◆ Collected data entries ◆

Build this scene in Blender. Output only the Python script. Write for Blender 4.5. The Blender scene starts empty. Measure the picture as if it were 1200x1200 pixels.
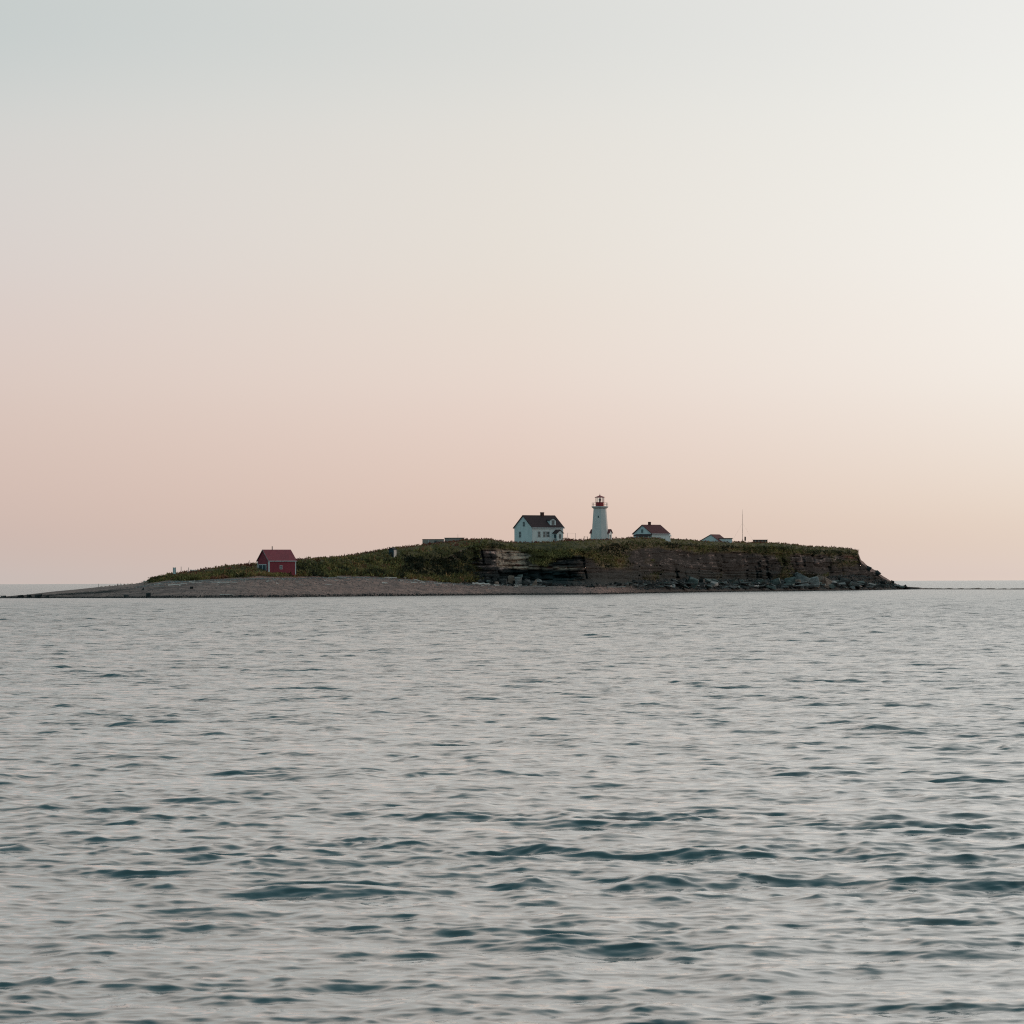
import bpy, bmesh, math, random
import numpy as np
from mathutils import Vector, Matrix, Euler, noise as mnoise

sc = bpy.context.scene
col = sc.collection
random.seed(11)
rng = np.random.default_rng(11)

# ------------------------------------------------------------------ camera
F = 6000.0                      # focal length in pixels of a 1200 px picture
CAM_H = 4.0
cam_data = bpy.data.cameras.new('camera')
cam_data.sensor_width = 36.0
cam_data.lens = F / 1200.0 * 36.0
cam_data.clip_start = 0.5
cam_data.clip_end = 30000.0
cam_data.dof.use_dof = True
cam_data.dof.focus_distance = 1300.0
cam_data.dof.aperture_fstop = 16.0
cam = bpy.data.objects.new('camera', cam_data)
col.objects.link(cam)
sc.camera = cam
PITCH = math.atan(80.7 / F)
ROLL = math.radians(0.22)
CAM_R = Matrix.Rotation(math.pi / 2 + PITCH, 4, 'X') @ Matrix.Rotation(-ROLL, 4, 'Z')
cam.matrix_world = Matrix.Translation((0, 0, CAM_H)) @ CAM_R
_R3 = CAM_R.to_3x3()

def at(px, py, Y):
    """world point at depth Y along the ray that the photograph has at (px, py)"""
    d = _R3 @ Vector(((px - 600.0) / F, (600.0 - py) / F, -1.0))
    t = Y / d.y
    return Vector((d.x * t, Y, CAM_H + d.z * t))

def shore_depth(px, py):
    """distance at which the water surface (z = 0) is seen at (px, py)"""
    d = _R3 @ Vector(((px - 600.0) / F, (600.0 - py) / F, -1.0))
    return -CAM_H / d.z * d.y

def ppm(Y):                     # pixels per metre at depth Y
    return F / Y

# ------------------------------------------------------------------ render settings
sc.view_settings.view_transform = 'Standard'
sc.view_settings.look = 'None'
sc.view_settings.exposure = 0.0
sc.view_settings.gamma = 1.0
sc.view_settings.use_curve_mapping = False
sc.cycles.max_bounces = 6
sc.cycles.use_denoising = False
sc.cycles.filter_width = 1.15

# ------------------------------------------------------------------ sky: dusk, sun low beyond the right edge
SUN_AZ = 40.0                   # degrees to the right of the view direction
SUN_EL = 4.5

def lin(c):
    return tuple(((v / 255.0) / 12.92 if v / 255.0 <= 0.04045 else ((v / 255.0 + 0.055) / 1.055) ** 2.4) for v in c)

world = bpy.data.worlds.new('World')
sc.world = world
world.use_nodes = True
nt = world.node_tree
nt.nodes.clear()

def N(tree, t, **kw):
    n = tree.nodes.new(t)
    for k, v in kw.items():
        setattr(n, k, v)
    return n

def wmath(op, a, b=None, c=None, clamp=False):
    n = N(nt, 'ShaderNodeMath', operation=op, use_clamp=clamp)
    for i, v in enumerate((a, b, c)):
        if v is None:
            continue
        if isinstance(v, (int, float)):
            n.inputs[i].default_value = v
        else:
            nt.links.new(v, n.inputs[i])
    return n.outputs[0]

tc = N(nt, 'ShaderNodeTexCoord')
sep = N(nt, 'ShaderNodeSeparateXYZ')
nt.links.new(tc.outputs['Generated'], sep.inputs[0])
el = wmath('ARCSINE', sep.outputs['Z'])
elf = wmath('SQRT', wmath('MAXIMUM', wmath('DIVIDE', el, math.pi / 2), 0.0))
sdx, sdy = math.sin(math.radians(SUN_AZ)), math.cos(math.radians(SUN_AZ))
hor = wmath('SQRT', wmath('ADD', wmath('MULTIPLY', sep.outputs['X'], sep.outputs['X']),
                          wmath('MULTIPLY', sep.outputs['Y'], sep.outputs['Y'])))
dot = wmath('ADD', wmath('MULTIPLY', sep.outputs['X'], sdx), wmath('MULTIPLY', sep.outputs['Y'], sdy))
cosaz = wmath('DIVIDE', dot, wmath('MAXIMUM', hor, 1e-4))
az = wmath('MULTIPLY', wmath('ARCCOSINE', wmath('MAXIMUM', wmath('MINIMUM', cosaz, 1.0), -1.0)), 180 / math.pi)

ZEN = (108, 142, 150)
STOPS = [0.10, 0.7, 1.95, 3.3, 5.0, 6.5, 17.0, 36.0, 90.0]
SKY = {
    'sun':  [(232, 208, 184), (240, 214, 188), (252, 240, 222), (254, 250, 242), (250, 249, 244), (242, 243, 240), (244, 246, 244), (226, 230, 230), ZEN],
    'R':    [(220, 203, 193), (228, 211, 197), (239, 230, 221), (242, 238, 232), (239, 238, 233), (234, 234, 231), (236, 236, 232), (166, 185, 189), ZEN],
    'M':    [(212, 190, 180), (218, 194, 181), (228, 210, 200), (229, 220, 211), (225, 222, 216), (217, 218, 215), (234, 228, 221), (142, 169, 175), ZEN],
    'L':    [(200, 186, 180), (207, 186, 177), (216, 197, 188), (217, 206, 201), (211, 210, 207), (198, 204, 203), (219, 214, 208), (128, 157, 164), ZEN],
    'anti': [(108, 142, 150), (109, 143, 152), (111, 147, 156), (113, 151, 160), (116, 154, 163), (124, 160, 168), (128, 162, 170), (122, 158, 166), ZEN],
}

def ramp(stops):
    r = N(nt, 'ShaderNodeValToRGB')
    r.color_ramp.interpolation = 'LINEAR'
    e = r.color_ramp.elements
    for i, (d, c) in enumerate(zip(STOPS, stops)):
        pos = math.sqrt(d / 90.0)
        if i < 2:
            el_ = e[i]; el_.position = pos
        else:
            el_ = e.new(pos)
        el_.color = (*lin(c), 1)
    r.color_ramp.interpolation = 'CARDINAL'
    nt.links.new(elf, r.inputs[0])
    return r.outputs[0]

def wmix(a, b, az_a, az_b, smooth):
    m = N(nt, 'ShaderNodeMapRange')
    m.interpolation_type = 'SMOOTHSTEP' if smooth else 'LINEAR'
    nt.links.new(az, m.inputs['Value'])
    m.inputs['From Min'].default_value = az_a
    m.inputs['From Max'].default_value = az_b
    x = N(nt, 'ShaderNodeMix', data_type='RGBA')
    nt.links.new(m.outputs[0], x.inputs['Factor'])
    nt.links.new(a, x.inputs['A']); nt.links.new(b, x.inputs['B'])
    return x.outputs['Result']

r_anti, r_L, r_M, r_R, r_S = (ramp(SKY[k]) for k in ('anti', 'L', 'M', 'R', 'sun'))
c1 = wmix(r_anti, r_L, 150.0, 45.7, True)
c2 = wmix(c1, r_M, 45.7, 40.0, False)
c3 = wmix(c2, r_R, 40.0, 34.3, False)
c4 = wmix(c3, r_S, 34.3, 4.0, True)
# a faint physical sky underneath carries the horizon glow round the low sun
nish = N(nt, 'ShaderNodeTexSky', sky_type='NISHITA')
nish.sun_disc = False
nish.sun_elevation = math.radians(SUN_EL)
nish.sun_rotation = math.radians(SUN_AZ)
bg = N(nt, 'ShaderNodeBackground'); bg.inputs['Strength'].default_value = 1.0
bg2 = N(nt, 'ShaderNodeBackground'); bg2.inputs['Strength'].default_value = 0.002
nt.links.new(c4, bg.inputs['Color'])
nt.links.new(nish.outputs[0], bg2.inputs['Color'])
add = N(nt, 'ShaderNodeAddShader')
nt.links.new(bg.outputs[0], add.inputs[0]); nt.links.new(bg2.outputs[0], add.inputs[1])
wo = N(nt, 'ShaderNodeOutputWorld')
nt.links.new(add.outputs[0], wo.inputs['Surface'])

sun_data = bpy.data.lights.new('sun', 'SUN')
sun_data.energy = 0.5
sun_data.color = (1.0, 0.66, 0.48)
sun_data.angle = math.radians(3.0)
sun = bpy.data.objects.new('sun', sun_data)
col.objects.link(sun)
sv = Vector((sdx * math.cos(math.radians(SUN_EL)), sdy * math.cos(math.radians(SUN_EL)), math.sin(math.radians(SUN_EL))))
sun.rotation_euler = sv.to_track_quat('Z', 'Y').to_euler()

# ------------------------------------------------------------------ helpers
def mat(name, base=(0.5, 0.5, 0.5), rough=0.8, spec=0.3, build=None):
    m = bpy.data.materials.new(name)
    m.use_nodes = True
    b = m.node_tree.nodes['Principled BSDF']
    b.inputs['Base Color'].default_value = (*base, 1)
    b.inputs['Roughness'].default_value = rough
    b.inputs['Specular IOR Level'].default_value = spec
    if build:
        build(m.node_tree, b)
    return m

def mesh_np(name, verts, faces, smooth=False):
    """verts (n,3), faces (m,4) or (m,3) int arrays"""
    me = bpy.data.meshes.new(name)
    k = faces.shape[1]
    me.vertices.add(len(verts)); me.vertices.foreach_set('co', np.ascontiguousarray(verts, dtype=np.float32).ravel())
    me.loops.add(faces.size); me.loops.foreach_set('vertex_index', np.ascontiguousarray(faces, dtype=np.int32).ravel())
    me.polygons.add(len(faces))
    me.polygons.foreach_set('loop_start', np.arange(0, faces.size, k, dtype=np.int32))
    me.polygons.foreach_set('loop_total', np.full(len(faces), k, dtype=np.int32))
    me.polygons.foreach_set('use_smooth', np.full(len(faces), smooth, dtype=bool))
    me.update(calc_edges=True)
    return me

def link(name, me, material=None, parent=None):
    o = bpy.data.objects.new(name, me)
    col.objects.link(o)
    if material is not None and not me.materials:
        me.materials.append(material)
    if parent is not None:
        o.parent = parent
    return o

def grid_faces(nr, nc):
    i = np.arange(nr - 1)[:, None] * nc + np.arange(nc - 1)[None, :]
    return np.stack([i, i + 1, i + nc + 1, i + nc], -1).reshape(-1, 4)

def sstep(a, b, x):
    t = np.clip((x - a) / (b - a), 0, 1)
    return t * t * (3 - 2 * t)

# ------------------------------------------------------------------ sea
# shoreline of the island as (photo column, photo row of the waterline)
SHORE = [(-260, 703.6), (-100, 702.4), (0, 701.1), (100, 700.9), (200, 700.8), (300, 700.3), (400, 699.2), (500, 698.2), (600, 697.0),
         (660, 696.9), (710, 696.5), (740, 695.3), (800, 694.2), (860, 693.3), (950, 692.4), (1050, 691.0), (1080, 690.6)]
_sx = np.array([s[0] for s in SHORE], float)
_sY = np.array([shore_depth(*s) for s in SHORE])
_dx = np.arange(-400.0, 1250.0)                 # the same shoreline, rounded
_g = np.exp(-0.5 * (np.arange(-60, 61) / 22.0) ** 2); _g /= _g.sum()
_dy = np.convolve(np.pad(np.interp(_dx, _sx, _sY), 60, mode='edge'), _g, 'valid')
_sx, _sY = _dx, _dy

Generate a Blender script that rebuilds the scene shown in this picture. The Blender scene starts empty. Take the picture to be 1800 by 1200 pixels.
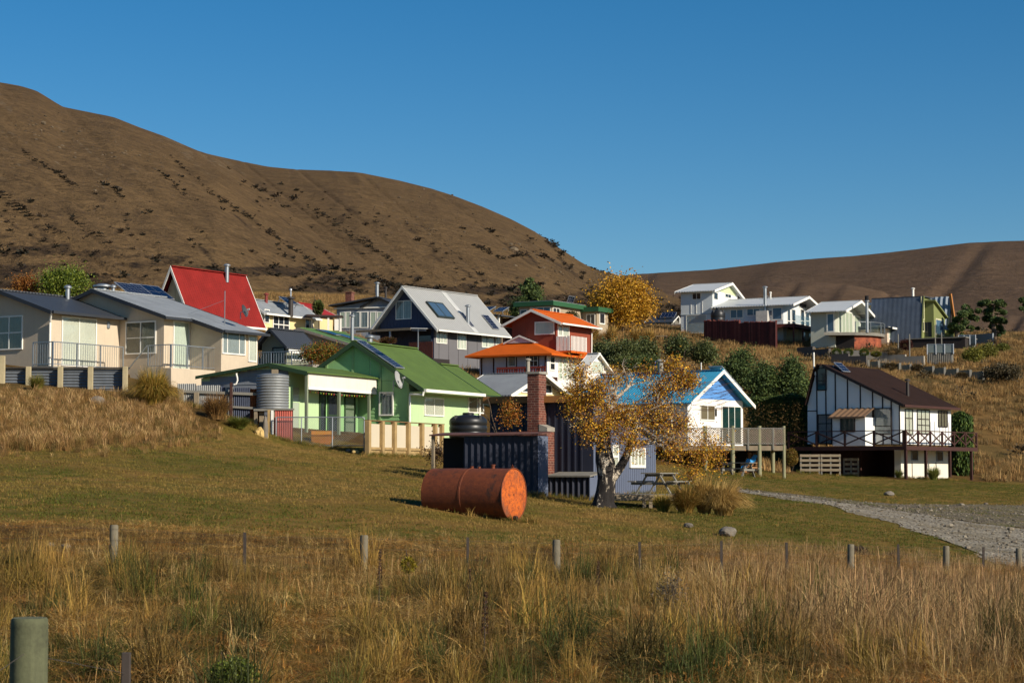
import bpy, math, random
import numpy as np
from mathutils import Vector, Matrix
R = math.radians
rng = np.random.default_rng(7)
random.seed(7)
sc = bpy.context.scene
col = sc.collection

# ------------------------------------------------------------------ camera, sky, sun, exposure
FPX = 3500.0                       # 70 mm lens on a 36 mm sensor, 1800 px wide photograph
PITCH = math.atan(230.0 / FPX)
cp, sp = math.cos(PITCH), math.sin(PITCH)
cd = bpy.data.cameras.new("camera"); cam = bpy.data.objects.new("camera", cd); col.objects.link(cam)
cd.lens = 70.0; cd.sensor_width = 36.0; cd.clip_start = 0.2; cd.clip_end = 9000.0
cam.rotation_euler = (R(90) + PITCH, 0, 0)
cd.dof.use_dof = True; cd.dof.focus_distance = 75.0; cd.dof.aperture_fstop = 14.0
sc.camera = cam

SUN_AZ, SUN_EL = R(51), R(27)      # azimuth: right of the direction towards the camera
S = Vector((math.sin(SUN_AZ) * math.cos(SUN_EL), -math.cos(SUN_AZ) * math.cos(SUN_EL), math.sin(SUN_EL)))
w = bpy.data.worlds.new("World"); sc.world = w; w.use_nodes = True
nt = w.node_tree; nt.nodes.clear()
sky = nt.nodes.new("ShaderNodeTexSky"); sky.sky_type = 'NISHITA'; sky.sun_disc = False
sky.sun_elevation = SUN_EL; sky.sun_rotation = math.atan2(S.x, S.y)
sky.altitude = 700; sky.air_density = 1.0; sky.dust_density = 0.5; sky.ozone_density = 4.0
bg = nt.nodes.new("ShaderNodeBackground"); bg.inputs[1].default_value = 0.07
wo = nt.nodes.new("ShaderNodeOutputWorld")
hs = nt.nodes.new("ShaderNodeHueSaturation"); hs.inputs['Saturation'].default_value = 1.34; hs.inputs['Hue'].default_value = 0.497
nt.links.new(sky.outputs[0], hs.inputs['Color']); nt.links.new(hs.outputs[0], bg.inputs[0]); nt.links.new(bg.outputs[0], wo.inputs[0])
ld = bpy.data.lights.new("sun", 'SUN'); ld.energy = 5.0; ld.angle = R(0.5); ld.color = (1.0, 0.91, 0.78)
lo = bpy.data.objects.new("sun", ld); col.objects.link(lo)
lo.rotation_euler = S.to_track_quat('Z', 'Y').to_euler()
sc.view_settings.view_transform = 'Standard'; sc.view_settings.look = 'None'
sc.view_settings.exposure = 0.34; sc.view_settings.gamma = 1.0; sc.view_settings.use_curve_mapping = False
sc.render.engine = 'CYCLES'
sc.cycles.max_bounces = 3; sc.cycles.diffuse_bounces = 2; sc.cycles.glossy_bounces = 2; sc.cycles.transmission_bounces = 2; sc.cycles.adaptive_threshold = 0.02; sc.cycles.transparent_max_bounces = 8; sc.cycles.use_denoising = True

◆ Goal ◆
Print the entries as they stand, first line through the line holding "rng = np.random.default_rng(11)", with every picture removed.

◆ Worked solution ◆
Build this scene in Blender. Output only the Python script. Write for Blender 4.5. The Blender scene starts empty. Measure the picture as if it were 1200x1200 pixels.
import bpy, bmesh, math, random
import numpy as np
from mathutils import Vector, Matrix, Euler, noise as mnoise

sc = bpy.context.scene
col = sc.collection
random.seed(11)
rng = np.random.default_rng(11)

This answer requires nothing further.